**COLLECTED DATA:**

↓

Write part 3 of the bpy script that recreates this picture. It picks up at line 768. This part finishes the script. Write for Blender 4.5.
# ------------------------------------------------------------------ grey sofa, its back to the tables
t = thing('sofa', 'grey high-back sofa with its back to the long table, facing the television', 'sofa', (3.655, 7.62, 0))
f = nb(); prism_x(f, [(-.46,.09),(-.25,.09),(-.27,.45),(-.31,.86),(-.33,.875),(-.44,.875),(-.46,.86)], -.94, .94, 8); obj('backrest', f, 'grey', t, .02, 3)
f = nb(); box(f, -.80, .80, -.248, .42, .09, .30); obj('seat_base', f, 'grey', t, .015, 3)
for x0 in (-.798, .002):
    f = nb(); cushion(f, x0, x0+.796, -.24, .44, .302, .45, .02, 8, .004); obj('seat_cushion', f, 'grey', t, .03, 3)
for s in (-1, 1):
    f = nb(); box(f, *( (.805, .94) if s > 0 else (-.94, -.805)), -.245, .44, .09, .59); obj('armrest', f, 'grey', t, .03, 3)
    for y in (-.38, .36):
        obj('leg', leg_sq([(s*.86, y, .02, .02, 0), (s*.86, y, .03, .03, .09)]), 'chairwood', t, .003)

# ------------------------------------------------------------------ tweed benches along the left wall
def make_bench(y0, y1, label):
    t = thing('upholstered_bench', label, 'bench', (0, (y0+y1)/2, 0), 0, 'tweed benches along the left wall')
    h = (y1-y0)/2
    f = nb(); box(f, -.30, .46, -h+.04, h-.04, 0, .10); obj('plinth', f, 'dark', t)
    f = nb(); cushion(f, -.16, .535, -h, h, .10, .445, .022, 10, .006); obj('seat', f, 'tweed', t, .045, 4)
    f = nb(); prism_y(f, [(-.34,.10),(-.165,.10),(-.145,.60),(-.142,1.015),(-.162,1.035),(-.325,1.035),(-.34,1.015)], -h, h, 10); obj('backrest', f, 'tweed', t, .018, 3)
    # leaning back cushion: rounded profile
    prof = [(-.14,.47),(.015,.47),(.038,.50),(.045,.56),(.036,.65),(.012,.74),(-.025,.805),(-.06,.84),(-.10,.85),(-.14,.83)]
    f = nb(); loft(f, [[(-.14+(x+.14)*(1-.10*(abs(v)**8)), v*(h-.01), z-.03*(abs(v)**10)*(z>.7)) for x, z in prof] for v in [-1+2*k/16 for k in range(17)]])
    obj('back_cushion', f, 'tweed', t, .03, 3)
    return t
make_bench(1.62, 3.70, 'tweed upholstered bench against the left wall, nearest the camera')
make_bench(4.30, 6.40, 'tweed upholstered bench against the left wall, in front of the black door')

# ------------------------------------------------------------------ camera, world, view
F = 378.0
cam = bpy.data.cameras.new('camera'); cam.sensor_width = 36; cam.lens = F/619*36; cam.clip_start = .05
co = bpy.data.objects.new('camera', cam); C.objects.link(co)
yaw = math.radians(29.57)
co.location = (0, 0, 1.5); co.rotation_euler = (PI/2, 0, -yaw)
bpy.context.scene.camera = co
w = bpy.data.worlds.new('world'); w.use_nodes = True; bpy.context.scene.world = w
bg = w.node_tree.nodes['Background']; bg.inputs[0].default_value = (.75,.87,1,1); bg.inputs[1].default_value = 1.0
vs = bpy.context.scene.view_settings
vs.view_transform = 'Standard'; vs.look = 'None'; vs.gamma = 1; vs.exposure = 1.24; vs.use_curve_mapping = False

↑

Reproduce every line of the material above exactly.

Write part 3 of the bpy script that recreates this picture. It picks up at line 768. This part finishes the script. Write for Blender 4.5.
# ------------------------------------------------------------------ grey sofa, its back to the tables
t = thing('sofa', 'grey high-back sofa with its back to the long table, facing the television', 'sofa', (3.655, 7.62, 0))
f = nb(); prism_x(f, [(-.46,.09),(-.25,.09),(-.27,.45),(-.31,.86),(-.33,.875),(-.44,.875),(-.46,.86)], -.94, .94, 8); obj('backrest', f, 'grey', t, .02, 3)
f = nb(); box(f, -.80, .80, -.248, .42, .09, .30); obj('seat_base', f, 'grey', t, .015, 3)
for x0 in (-.798, .002):
    f = nb(); cushion(f, x0, x0+.796, -.24, .44, .302, .45, .02, 8, .004); obj('seat_cushion', f, 'grey', t, .03, 3)
for s in (-1, 1):
    f = nb(); box(f, *( (.805, .94) if s > 0 else (-.94, -.805)), -.245, .44, .09, .59); obj('armrest', f, 'grey', t, .03, 3)
    for y in (-.38, .36):
        obj('leg', leg_sq([(s*.86, y, .02, .02, 0), (s*.86, y, .03, .03, .09)]), 'chairwood', t, .003)

# ------------------------------------------------------------------ tweed benches along the left wall
def make_bench(y0, y1, label):
    t = thing('upholstered_bench', label, 'bench', (0, (y0+y1)/2, 0), 0, 'tweed benches along the left wall')
    h = (y1-y0)/2
    f = nb(); box(f, -.30, .46, -h+.04, h-.04, 0, .10); obj('plinth', f, 'dark', t)
    f = nb(); cushion(f, -.16, .535, -h, h, .10, .445, .022, 10, .006); obj('seat', f, 'tweed', t, .045, 4)
    f = nb(); prism_y(f, [(-.34,.10),(-.165,.10),(-.145,.60),(-.142,1.015),(-.162,1.035),(-.325,1.035),(-.34,1.015)], -h, h, 10); obj('backrest', f, 'tweed', t, .018, 3)
    # leaning back cushion: rounded profile
    prof = [(-.14,.47),(.015,.47),(.038,.50),(.045,.56),(.036,.65),(.012,.74),(-.025,.805),(-.06,.84),(-.10,.85),(-.14,.83)]
    f = nb(); loft(f, [[(-.14+(x+.14)*(1-.10*(abs(v)**8)), v*(h-.01), z-.03*(abs(v)**10)*(z>.7)) for x, z in prof] for v in [-1+2*k/16 for k in range(17)]])
    obj('back_cushion', f, 'tweed', t, .03, 3)
    return t
make_bench(1.62, 3.70, 'tweed upholstered bench against the left wall, nearest the camera')
make_bench(4.30, 6.40, 'tweed upholstered bench against the left wall, in front of the black door')

# ------------------------------------------------------------------ camera, world, view
F = 378.0
cam = bpy.data.cameras.new('camera'); cam.sensor_width = 36; cam.lens = F/619*36; cam.clip_start = .05
co = bpy.data.objects.new('camera', cam); C.objects.link(co)
yaw = math.radians(29.57)
co.location = (0, 0, 1.5); co.rotation_euler = (PI/2, 0, -yaw)
bpy.context.scene.camera = co
w = bpy.data.worlds.new('world'); w.use_nodes = True; bpy.context.scene.world = w
bg = w.node_tree.nodes['Background']; bg.inputs[0].default_value = (.75,.87,1,1); bg.inputs[1].default_value = 1.0
vs = bpy.context.scene.view_settings
vs.view_transform = 'Standard'; vs.look = 'None'; vs.gamma = 1; vs.exposure = 1.24; vs.use_curve_mapping = False